[Source data]
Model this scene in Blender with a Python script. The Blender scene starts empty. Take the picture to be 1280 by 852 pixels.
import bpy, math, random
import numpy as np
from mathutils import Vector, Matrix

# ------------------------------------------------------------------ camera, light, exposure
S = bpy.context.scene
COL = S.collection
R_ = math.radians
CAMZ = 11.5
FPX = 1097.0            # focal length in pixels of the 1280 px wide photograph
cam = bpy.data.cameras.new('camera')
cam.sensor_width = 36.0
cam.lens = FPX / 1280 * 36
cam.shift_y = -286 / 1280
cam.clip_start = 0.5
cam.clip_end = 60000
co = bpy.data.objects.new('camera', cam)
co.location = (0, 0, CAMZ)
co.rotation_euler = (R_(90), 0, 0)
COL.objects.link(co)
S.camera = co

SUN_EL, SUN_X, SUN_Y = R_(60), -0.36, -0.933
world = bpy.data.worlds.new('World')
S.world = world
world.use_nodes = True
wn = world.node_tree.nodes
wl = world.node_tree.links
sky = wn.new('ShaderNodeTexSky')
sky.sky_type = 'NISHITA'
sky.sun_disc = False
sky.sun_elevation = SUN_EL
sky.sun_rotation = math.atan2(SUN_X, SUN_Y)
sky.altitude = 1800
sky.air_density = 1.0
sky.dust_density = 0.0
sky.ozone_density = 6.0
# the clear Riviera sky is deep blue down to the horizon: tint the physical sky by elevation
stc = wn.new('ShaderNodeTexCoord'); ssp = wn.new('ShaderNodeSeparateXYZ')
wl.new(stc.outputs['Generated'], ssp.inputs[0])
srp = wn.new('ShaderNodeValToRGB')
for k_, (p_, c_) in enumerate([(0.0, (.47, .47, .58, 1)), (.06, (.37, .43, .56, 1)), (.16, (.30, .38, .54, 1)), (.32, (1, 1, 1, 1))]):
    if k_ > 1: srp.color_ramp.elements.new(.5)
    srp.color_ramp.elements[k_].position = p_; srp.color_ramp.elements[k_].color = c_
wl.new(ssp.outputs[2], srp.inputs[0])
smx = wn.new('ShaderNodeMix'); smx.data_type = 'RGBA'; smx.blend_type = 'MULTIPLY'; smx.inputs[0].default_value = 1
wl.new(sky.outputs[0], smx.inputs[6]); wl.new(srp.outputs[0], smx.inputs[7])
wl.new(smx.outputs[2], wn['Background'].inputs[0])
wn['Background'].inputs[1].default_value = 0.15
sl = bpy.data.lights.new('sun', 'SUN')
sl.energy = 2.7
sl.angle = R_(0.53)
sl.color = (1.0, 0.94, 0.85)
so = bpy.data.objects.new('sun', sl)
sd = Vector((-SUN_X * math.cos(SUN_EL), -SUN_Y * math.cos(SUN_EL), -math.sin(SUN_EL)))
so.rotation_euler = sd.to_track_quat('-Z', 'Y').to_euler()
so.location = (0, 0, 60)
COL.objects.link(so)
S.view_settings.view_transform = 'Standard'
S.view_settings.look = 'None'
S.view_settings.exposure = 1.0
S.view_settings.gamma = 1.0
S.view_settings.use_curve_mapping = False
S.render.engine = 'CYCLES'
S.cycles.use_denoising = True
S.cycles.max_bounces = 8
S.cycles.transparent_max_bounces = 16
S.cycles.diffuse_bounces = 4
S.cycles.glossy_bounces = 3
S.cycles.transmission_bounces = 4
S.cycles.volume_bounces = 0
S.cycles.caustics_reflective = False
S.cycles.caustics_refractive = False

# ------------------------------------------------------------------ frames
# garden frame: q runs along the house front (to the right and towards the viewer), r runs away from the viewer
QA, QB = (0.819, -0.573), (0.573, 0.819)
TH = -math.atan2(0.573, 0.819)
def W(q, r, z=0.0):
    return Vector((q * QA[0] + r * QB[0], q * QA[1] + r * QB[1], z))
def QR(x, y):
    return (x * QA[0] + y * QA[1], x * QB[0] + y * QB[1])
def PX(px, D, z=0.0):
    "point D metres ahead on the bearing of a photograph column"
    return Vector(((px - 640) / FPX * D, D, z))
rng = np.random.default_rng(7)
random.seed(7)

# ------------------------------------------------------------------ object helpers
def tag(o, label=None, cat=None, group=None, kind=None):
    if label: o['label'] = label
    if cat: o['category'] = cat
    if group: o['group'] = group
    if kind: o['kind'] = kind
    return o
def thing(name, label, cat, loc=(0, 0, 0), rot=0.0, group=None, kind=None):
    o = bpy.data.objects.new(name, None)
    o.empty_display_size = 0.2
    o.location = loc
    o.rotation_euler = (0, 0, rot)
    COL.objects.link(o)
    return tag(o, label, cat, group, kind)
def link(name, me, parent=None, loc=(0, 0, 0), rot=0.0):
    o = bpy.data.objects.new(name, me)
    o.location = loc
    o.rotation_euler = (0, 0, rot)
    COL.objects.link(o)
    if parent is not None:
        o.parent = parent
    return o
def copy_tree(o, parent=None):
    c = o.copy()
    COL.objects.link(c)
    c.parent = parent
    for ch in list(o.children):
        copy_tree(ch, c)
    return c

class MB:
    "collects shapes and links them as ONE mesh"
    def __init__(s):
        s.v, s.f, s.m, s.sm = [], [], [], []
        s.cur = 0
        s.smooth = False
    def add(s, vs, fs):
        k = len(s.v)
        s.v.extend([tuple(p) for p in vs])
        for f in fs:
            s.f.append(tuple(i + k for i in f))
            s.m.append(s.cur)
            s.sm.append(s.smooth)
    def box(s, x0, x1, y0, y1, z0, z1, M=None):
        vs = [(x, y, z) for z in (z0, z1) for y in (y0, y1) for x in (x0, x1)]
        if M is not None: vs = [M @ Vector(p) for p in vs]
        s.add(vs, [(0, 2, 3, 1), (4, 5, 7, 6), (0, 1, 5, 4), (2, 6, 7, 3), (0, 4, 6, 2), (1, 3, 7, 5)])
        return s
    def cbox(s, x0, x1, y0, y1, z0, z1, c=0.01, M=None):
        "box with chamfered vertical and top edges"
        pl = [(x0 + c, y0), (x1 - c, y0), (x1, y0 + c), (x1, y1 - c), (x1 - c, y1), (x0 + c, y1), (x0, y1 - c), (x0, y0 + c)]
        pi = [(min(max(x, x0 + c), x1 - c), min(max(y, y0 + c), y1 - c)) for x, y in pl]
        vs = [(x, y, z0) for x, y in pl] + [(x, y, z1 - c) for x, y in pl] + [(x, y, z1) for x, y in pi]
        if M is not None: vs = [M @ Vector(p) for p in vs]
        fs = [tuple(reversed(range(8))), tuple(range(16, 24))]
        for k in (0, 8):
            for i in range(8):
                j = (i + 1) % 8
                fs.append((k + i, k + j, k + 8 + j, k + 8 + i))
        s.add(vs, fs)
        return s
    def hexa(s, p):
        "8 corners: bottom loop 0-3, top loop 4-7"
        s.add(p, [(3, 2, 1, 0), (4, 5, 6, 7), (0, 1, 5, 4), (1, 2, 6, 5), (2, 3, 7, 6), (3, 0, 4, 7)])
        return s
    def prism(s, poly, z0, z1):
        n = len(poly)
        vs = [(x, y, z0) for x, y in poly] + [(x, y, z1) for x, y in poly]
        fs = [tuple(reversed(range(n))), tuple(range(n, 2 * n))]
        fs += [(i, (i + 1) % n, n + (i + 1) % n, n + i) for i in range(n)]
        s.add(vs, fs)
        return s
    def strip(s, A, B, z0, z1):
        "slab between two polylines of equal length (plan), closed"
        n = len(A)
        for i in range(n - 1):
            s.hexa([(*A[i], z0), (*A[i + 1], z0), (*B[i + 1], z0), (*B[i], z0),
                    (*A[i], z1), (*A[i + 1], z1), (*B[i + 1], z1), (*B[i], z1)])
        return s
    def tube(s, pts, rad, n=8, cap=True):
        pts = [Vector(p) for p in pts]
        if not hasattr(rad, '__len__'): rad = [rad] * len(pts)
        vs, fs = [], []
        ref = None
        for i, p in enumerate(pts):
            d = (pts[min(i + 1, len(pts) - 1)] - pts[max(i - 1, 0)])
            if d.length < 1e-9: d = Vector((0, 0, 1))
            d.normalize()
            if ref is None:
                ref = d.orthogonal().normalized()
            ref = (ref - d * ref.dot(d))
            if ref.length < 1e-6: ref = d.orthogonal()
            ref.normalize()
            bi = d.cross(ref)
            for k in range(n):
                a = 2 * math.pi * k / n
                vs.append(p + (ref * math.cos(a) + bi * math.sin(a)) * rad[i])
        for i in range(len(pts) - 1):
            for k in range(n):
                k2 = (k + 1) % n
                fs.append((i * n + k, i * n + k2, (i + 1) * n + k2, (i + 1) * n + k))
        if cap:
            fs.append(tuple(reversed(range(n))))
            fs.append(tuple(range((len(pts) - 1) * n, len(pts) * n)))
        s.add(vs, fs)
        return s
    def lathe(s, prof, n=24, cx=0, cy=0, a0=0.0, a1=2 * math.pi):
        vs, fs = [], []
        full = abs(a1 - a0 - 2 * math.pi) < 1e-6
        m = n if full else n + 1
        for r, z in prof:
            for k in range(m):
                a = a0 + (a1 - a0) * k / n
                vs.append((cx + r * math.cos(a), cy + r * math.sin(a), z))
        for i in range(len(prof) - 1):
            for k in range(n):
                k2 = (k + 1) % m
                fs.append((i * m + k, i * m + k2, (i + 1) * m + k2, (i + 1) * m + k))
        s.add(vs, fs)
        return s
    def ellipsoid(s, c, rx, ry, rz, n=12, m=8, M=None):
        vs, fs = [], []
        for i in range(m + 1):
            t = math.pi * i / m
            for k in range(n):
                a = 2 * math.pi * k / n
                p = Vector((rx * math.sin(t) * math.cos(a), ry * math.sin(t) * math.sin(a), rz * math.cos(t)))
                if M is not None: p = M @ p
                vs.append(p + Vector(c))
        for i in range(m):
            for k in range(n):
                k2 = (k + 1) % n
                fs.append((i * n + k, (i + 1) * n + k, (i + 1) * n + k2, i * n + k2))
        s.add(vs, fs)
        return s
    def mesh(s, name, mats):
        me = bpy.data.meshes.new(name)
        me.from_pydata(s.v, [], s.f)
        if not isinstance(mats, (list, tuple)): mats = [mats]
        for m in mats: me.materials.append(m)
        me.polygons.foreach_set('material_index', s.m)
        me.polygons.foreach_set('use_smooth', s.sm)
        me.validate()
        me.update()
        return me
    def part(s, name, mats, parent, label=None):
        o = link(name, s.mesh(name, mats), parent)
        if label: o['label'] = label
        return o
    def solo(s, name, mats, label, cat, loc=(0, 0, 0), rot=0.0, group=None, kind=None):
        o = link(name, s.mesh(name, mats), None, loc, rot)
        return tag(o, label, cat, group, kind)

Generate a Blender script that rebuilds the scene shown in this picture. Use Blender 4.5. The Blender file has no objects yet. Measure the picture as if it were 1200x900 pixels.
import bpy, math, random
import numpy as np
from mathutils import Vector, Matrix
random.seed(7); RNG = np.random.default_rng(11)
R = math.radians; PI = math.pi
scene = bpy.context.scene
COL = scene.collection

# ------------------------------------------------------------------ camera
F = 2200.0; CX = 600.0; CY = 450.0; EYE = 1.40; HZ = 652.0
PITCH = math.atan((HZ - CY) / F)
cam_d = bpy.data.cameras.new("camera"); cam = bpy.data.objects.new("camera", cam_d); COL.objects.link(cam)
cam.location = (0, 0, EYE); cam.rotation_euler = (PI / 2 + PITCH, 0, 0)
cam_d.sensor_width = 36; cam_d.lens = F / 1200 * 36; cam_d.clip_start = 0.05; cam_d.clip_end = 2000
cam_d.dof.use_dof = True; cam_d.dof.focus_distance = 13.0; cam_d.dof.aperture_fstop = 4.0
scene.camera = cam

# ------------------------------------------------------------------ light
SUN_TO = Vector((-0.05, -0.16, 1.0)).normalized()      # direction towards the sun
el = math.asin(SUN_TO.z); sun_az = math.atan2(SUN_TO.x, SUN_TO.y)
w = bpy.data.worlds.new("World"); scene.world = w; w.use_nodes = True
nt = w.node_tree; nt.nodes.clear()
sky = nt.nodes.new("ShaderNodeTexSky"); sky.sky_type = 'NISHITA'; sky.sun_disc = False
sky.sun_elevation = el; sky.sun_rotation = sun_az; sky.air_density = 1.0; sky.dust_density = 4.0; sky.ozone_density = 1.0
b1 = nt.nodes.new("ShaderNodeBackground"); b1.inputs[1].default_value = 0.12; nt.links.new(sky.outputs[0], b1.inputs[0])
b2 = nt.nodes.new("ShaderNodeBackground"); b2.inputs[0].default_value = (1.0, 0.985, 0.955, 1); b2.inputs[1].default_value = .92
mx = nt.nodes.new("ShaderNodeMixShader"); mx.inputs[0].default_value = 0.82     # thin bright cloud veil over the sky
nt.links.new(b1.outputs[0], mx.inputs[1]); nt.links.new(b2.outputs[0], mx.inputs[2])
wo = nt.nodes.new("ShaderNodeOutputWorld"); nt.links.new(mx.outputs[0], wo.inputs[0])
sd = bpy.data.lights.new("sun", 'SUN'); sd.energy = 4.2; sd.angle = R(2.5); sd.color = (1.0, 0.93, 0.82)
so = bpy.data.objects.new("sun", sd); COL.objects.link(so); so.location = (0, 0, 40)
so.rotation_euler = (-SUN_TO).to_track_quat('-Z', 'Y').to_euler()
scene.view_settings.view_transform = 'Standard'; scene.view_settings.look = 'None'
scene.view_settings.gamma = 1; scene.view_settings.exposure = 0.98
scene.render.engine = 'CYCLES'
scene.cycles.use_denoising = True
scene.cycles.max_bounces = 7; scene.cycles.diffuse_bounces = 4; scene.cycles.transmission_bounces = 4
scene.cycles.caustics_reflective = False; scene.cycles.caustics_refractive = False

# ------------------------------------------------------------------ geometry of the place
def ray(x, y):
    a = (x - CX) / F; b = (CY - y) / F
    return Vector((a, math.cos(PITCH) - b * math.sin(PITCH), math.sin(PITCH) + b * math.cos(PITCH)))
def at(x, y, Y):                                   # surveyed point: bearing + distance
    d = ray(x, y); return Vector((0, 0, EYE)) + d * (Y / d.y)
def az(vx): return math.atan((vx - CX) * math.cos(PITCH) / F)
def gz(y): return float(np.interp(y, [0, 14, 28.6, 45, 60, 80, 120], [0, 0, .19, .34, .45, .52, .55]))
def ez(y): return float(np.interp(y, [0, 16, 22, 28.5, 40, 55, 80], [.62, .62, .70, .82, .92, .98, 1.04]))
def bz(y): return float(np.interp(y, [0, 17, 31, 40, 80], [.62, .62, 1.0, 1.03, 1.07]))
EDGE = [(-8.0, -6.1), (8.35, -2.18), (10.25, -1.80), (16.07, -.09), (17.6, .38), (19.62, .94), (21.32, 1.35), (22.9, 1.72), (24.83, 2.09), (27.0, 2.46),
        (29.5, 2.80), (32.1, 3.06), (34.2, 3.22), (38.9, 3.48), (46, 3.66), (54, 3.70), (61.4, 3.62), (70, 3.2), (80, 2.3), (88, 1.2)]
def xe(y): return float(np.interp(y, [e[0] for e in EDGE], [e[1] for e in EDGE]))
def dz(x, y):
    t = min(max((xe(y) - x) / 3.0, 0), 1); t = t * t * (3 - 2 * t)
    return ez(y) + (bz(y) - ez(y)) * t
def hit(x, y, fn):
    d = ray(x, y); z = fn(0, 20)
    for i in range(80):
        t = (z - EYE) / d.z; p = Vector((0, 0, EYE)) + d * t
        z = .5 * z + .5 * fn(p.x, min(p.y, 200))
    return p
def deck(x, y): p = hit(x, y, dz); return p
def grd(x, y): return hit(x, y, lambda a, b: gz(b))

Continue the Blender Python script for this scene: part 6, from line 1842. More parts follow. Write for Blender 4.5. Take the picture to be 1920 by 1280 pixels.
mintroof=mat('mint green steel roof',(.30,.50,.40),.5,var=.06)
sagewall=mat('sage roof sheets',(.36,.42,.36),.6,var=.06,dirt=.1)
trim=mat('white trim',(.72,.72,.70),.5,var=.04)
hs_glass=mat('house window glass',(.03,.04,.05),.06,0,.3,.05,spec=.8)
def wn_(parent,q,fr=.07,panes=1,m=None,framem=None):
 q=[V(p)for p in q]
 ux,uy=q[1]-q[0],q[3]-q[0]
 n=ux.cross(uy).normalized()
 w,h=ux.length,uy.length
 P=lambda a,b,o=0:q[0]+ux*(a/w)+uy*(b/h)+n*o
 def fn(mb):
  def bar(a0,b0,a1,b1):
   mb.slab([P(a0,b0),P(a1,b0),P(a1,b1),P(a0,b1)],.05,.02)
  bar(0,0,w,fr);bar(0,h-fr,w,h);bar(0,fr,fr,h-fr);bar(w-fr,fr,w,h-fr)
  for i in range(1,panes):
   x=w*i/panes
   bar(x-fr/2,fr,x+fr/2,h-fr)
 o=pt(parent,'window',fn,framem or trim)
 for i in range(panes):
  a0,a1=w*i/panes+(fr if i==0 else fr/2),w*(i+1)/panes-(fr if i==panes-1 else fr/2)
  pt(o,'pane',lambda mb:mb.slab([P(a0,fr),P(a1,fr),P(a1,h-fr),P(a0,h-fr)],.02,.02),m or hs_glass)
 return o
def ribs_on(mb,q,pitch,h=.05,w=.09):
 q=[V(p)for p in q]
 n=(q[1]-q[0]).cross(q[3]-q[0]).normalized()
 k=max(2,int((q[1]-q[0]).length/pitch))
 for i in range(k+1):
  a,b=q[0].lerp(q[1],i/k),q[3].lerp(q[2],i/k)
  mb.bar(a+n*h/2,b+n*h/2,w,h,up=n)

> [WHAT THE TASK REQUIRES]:
Quote exactly the first line of the data and every line after it through the one holding "S.camera = co".

> [EXERCISE OUTPUT]:
Model this scene in Blender with a Python script. The Blender scene starts empty. Take the picture to be 1280 by 852 pixels.
import bpy, math, random
import numpy as np
from mathutils import Vector, Matrix

# ------------------------------------------------------------------ camera, light, exposure
S = bpy.context.scene
COL = S.collection
R_ = math.radians
CAMZ = 11.5
FPX = 1097.0            # focal length in pixels of the 1280 px wide photograph
cam = bpy.data.cameras.new('camera')
cam.sensor_width = 36.0
cam.lens = FPX / 1280 * 36
cam.shift_y = -286 / 1280
cam.clip_start = 0.5
cam.clip_end = 60000
co = bpy.data.objects.new('camera', cam)
co.location = (0, 0, CAMZ)
co.rotation_euler = (R_(90), 0, 0)
COL.objects.link(co)
S.camera = co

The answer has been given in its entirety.